Hordes Duitse schoolklassen lopen zwijgend en met serieuze gezichten door het concentratiekamp en laten het verleden op zich inwerken. Met diep respect kijk ik naar hen. Waar de Japanners en Amerikanen druk zijn met het maken van selfies, staat de Duitse jeugd aandachtig naar de gids te luisteren. Op deze manier proberen scholen, gestimuleerd door de Duitse overheid, de jeugd te confronteren met het oorlogsverleden van hun voorvaderen.

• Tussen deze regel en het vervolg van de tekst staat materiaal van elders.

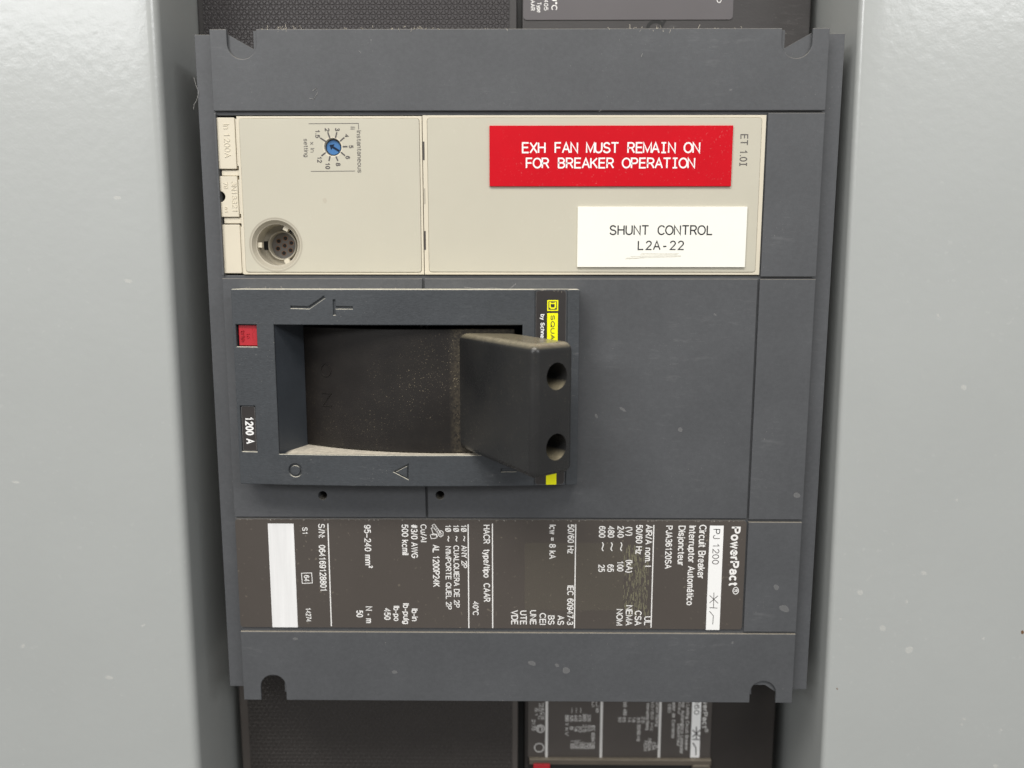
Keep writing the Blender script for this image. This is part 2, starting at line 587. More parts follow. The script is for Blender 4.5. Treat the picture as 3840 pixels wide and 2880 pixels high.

Een land wat op een heel andere manier met het verleden omgaat is Portugal. De Portugezen ontdekten Brazilië en delen van Afrika en maakten lang de dienst uit in Indië. Dat is iets om trots op te zijn. Daarom staat heel Lissabon vol met standbeelden en gedenktekens van zeevaarders die Portugal ooit groot maakten. Maar waren dat niet dezelfde mensen die volken uitmoordden en in slaven handelden? Eigenlijk mogen we de Portugezen hun misplaatste trots niet kwalijk nemen. Portugal heeft na hun wereldrijk nooit meer zulke hoogtijdagen gehad. Dit is het enige waar ze trots op kunnen zijn.
Alle wereldmachten van die tijd waren niet bepaald lieverdjes. Zo had Nederland ook behoorlijk wat in de melk te brokkelen. Nee, wij zijn niet zo trots op ons slavernijverleden als Portugal, maar we gaan ook niet met veell respect met deze zwarte bladzijden in onze geschiedenis om, zoals Duitsland de oorlog verwerkt. Graag zou ik Nederlandse schoolklassen willen zien in het eerste echte Nederlandse slavernijmuseum.